Midway through the special, Charlie Brown and Linus head out to find the perfect Christmas tree. Lucy asks for a pink aluminum one. For most children today, that’s an odd request. Even more peculiar is when Linus and Charlie Brown arrive at the Christmas tree lot and start knocking on options; a hollow sound indicates that they are as fake as the snow falling in El Paso, Texas. Charlie Brown finds a small tree—just a few branches and a handful of pine needles, a couple of which fall every time someone touches the tree. Linus remarks that he didn’t know they still made wooden Christmas trees, closing this strange scene from a time long passed.

What makes this segment so fascinating is that it reflects the United States in the Space Age. People were clamoring for “modern” conveniences—shiny, sleek and minimalist. Even the holiday decorations seemed out of this world. A part of this cultural shift was the aluminum Christmas tree, introduced in 1958.
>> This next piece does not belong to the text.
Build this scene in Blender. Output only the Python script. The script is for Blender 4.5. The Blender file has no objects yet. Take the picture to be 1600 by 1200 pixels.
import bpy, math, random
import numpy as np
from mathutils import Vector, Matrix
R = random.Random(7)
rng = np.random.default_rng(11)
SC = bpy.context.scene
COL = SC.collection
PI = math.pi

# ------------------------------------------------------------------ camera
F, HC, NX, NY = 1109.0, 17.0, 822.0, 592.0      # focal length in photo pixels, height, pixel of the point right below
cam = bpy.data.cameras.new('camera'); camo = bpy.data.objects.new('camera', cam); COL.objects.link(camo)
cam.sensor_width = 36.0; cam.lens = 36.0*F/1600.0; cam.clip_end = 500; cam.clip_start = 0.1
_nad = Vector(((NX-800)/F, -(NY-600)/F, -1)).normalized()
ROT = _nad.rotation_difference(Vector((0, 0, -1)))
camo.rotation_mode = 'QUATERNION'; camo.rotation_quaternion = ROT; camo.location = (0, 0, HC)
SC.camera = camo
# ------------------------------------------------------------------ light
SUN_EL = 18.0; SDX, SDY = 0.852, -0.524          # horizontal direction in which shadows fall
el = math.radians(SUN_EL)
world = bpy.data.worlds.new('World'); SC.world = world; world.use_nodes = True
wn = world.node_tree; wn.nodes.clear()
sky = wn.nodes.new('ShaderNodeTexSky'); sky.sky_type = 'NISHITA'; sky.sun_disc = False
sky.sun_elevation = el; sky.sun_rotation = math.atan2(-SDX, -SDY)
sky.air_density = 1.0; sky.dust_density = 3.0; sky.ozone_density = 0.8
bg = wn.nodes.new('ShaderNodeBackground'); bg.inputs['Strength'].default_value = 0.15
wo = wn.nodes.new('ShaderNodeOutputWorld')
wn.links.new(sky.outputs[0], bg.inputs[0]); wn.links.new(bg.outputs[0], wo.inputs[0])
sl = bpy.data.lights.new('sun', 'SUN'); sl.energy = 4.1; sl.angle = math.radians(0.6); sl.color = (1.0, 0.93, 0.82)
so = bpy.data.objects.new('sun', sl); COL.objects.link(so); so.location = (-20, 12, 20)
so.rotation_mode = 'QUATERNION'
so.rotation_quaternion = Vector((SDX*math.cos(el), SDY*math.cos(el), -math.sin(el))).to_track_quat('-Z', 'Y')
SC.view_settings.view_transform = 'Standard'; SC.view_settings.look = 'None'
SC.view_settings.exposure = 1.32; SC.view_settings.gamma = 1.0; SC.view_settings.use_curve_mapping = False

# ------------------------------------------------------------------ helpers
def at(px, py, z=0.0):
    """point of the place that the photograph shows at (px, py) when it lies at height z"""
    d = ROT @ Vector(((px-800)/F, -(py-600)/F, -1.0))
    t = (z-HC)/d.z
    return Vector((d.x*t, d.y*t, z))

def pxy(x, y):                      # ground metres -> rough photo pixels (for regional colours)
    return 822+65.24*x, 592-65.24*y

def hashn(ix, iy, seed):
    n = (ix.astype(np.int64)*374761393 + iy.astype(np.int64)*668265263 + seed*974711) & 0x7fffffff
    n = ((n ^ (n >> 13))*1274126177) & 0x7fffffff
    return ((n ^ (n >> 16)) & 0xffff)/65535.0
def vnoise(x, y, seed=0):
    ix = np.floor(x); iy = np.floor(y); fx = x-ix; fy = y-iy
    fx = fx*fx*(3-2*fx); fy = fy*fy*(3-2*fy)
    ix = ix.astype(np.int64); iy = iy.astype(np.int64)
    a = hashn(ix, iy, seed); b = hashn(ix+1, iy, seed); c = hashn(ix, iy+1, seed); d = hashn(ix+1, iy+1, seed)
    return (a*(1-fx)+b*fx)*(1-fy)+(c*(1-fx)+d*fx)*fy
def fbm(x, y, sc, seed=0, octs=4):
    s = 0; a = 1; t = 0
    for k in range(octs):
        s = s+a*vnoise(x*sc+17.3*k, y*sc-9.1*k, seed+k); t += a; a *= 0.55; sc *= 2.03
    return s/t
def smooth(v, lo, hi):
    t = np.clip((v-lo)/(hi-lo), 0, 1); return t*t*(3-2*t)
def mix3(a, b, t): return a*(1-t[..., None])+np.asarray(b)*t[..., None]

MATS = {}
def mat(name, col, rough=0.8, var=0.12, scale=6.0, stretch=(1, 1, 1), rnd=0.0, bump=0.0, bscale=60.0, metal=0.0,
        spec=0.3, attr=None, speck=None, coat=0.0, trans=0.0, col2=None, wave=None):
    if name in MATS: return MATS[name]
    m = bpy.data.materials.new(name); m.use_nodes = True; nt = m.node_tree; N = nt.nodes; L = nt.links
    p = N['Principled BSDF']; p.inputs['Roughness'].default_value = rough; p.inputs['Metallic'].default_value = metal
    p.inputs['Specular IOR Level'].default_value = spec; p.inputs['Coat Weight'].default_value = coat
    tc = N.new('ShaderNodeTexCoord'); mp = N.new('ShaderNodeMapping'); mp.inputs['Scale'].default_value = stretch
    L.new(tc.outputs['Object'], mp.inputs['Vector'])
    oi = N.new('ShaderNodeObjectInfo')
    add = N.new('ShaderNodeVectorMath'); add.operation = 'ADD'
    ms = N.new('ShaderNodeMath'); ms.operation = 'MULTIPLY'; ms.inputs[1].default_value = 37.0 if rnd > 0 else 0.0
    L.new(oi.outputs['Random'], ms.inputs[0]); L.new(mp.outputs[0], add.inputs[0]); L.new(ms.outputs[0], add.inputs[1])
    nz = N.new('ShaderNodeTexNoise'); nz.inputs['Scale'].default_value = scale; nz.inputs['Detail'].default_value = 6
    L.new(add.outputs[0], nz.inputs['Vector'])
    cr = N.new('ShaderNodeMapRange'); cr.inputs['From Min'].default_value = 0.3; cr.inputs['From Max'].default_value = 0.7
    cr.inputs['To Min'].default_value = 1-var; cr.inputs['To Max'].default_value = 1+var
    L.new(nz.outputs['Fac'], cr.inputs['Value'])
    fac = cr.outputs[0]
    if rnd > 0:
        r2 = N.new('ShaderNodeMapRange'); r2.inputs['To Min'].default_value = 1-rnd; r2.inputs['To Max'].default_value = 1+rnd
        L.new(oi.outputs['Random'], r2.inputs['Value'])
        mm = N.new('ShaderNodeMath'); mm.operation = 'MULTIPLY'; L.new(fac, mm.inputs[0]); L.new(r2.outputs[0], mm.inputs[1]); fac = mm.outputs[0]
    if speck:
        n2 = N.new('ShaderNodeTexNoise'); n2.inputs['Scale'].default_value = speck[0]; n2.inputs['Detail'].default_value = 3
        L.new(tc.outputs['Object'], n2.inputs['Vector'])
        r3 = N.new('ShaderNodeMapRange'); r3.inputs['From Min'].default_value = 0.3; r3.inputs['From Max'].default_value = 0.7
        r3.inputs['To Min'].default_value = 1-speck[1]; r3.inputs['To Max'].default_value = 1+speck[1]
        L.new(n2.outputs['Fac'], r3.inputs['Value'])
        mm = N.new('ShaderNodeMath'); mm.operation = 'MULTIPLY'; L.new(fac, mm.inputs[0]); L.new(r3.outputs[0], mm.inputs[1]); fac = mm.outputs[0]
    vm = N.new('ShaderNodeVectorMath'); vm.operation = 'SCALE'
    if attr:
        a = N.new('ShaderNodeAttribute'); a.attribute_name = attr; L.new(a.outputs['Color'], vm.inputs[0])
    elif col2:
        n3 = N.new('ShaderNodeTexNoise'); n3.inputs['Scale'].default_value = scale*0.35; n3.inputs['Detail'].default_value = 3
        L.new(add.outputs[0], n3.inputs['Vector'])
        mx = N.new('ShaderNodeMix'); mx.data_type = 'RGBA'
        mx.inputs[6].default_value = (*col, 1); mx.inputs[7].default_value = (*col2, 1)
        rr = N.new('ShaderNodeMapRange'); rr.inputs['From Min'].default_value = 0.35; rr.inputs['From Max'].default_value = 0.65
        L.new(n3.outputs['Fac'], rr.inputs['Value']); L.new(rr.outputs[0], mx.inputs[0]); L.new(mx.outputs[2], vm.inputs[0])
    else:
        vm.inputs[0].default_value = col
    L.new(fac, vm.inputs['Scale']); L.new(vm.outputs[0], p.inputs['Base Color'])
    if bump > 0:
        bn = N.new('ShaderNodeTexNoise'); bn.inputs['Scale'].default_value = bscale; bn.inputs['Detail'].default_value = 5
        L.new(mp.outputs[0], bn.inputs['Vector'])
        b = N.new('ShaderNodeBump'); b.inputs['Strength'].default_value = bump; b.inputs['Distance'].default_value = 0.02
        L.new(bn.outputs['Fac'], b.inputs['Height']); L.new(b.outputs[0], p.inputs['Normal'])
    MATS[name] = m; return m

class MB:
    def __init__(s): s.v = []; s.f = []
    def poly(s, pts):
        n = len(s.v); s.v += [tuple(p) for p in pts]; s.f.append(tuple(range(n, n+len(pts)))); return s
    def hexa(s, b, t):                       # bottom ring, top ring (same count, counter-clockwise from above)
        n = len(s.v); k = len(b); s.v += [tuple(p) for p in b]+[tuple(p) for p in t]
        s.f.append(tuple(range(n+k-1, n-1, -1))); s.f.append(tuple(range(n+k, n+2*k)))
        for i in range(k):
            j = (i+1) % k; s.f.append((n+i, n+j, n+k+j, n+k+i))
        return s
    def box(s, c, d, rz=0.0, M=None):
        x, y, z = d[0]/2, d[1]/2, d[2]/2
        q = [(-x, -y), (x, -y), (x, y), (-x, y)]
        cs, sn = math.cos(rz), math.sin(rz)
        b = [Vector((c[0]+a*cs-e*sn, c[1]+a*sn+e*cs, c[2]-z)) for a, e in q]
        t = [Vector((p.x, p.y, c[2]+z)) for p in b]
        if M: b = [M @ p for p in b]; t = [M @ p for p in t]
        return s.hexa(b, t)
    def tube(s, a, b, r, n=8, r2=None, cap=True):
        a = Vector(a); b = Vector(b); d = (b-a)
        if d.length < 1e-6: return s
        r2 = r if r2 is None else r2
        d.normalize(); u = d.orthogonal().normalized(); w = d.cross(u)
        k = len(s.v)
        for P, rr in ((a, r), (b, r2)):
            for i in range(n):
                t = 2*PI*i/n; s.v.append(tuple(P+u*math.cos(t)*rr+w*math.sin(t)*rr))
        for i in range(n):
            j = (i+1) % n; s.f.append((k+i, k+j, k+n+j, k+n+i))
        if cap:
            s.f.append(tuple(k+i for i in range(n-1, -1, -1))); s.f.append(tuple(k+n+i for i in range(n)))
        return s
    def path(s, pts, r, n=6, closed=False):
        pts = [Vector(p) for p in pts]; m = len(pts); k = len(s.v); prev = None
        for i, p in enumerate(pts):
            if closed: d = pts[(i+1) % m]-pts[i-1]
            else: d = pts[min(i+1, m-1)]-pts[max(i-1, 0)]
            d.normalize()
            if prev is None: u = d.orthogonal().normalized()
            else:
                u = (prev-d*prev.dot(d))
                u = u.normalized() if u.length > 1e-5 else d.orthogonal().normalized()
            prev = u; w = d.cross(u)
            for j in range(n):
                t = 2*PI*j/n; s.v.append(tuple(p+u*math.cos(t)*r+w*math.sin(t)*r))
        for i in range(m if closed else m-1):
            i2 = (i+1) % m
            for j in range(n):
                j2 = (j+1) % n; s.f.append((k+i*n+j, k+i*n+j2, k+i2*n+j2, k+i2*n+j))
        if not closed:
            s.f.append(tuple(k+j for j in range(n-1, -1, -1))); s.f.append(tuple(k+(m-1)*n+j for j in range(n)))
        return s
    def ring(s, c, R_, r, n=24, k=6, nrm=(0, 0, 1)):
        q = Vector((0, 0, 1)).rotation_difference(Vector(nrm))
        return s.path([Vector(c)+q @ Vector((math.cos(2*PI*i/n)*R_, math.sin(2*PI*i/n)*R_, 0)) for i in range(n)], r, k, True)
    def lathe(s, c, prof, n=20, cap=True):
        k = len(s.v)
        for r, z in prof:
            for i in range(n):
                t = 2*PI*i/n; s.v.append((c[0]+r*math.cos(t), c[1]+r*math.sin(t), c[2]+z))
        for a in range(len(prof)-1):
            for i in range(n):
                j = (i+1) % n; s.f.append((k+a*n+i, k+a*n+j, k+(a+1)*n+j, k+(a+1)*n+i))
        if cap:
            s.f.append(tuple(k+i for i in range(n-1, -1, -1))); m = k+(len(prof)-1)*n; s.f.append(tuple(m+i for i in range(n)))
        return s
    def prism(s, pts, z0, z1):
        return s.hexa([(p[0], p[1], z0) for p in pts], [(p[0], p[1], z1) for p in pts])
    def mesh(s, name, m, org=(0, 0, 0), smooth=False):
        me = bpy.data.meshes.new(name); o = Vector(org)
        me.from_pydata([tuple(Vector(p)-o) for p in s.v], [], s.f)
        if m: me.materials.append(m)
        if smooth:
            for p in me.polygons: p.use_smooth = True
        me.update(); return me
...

The aluminum tree is exactly as it sounds: a tree consisting of a metal pole with holes, metal branches that fit into them and strips of aluminum that glisten as they are fluffed out to look like a tree. The metallic sheen is amplified not with lights adorning the silver “leaves” but a color wheel on the ground that spins around, projecting blue, green, yellow and red hues onto the branches to bounce onto the walls and ceiling. Companies such as the Aluminum Specialty Company in Manitowoc, Wis., churned these out, adorning homes across the country and beyond. But once A Charlie Brown Christmas aired, after Linus read Luke’s reading of Jesus’ birth, sales of aluminum trees fell. By the 1970s, people were opting for “wooden” Christmas trees and, later, plastic artificial trees that looked real.

Maybe it’s the enduring power of the Nativity Story or the Scripture being spoken so plainly that it disrupts the commercial cacophony of the holiday season. Whatever the reason, the resurgence in “real” Christmas trees reminds us that, as rapidly as the world evolves around us—amid the Space Age or the AI Revolution—God still chooses to enter the world as a baby, born in the most unremarkable way in the quiet hours of night, when all the world seems still.

Hearing these words, we stand in awe alongside the shepherds as they receive these “good tidings of great joy.” This passage gives us the same hope felt by so many people in ancient Judea: a savior for all people has arrived. When we hear those words, we can join the chorus of angels in singing “glory to God in the highest.”

Because that’s what Christmas is all about, isn’t it?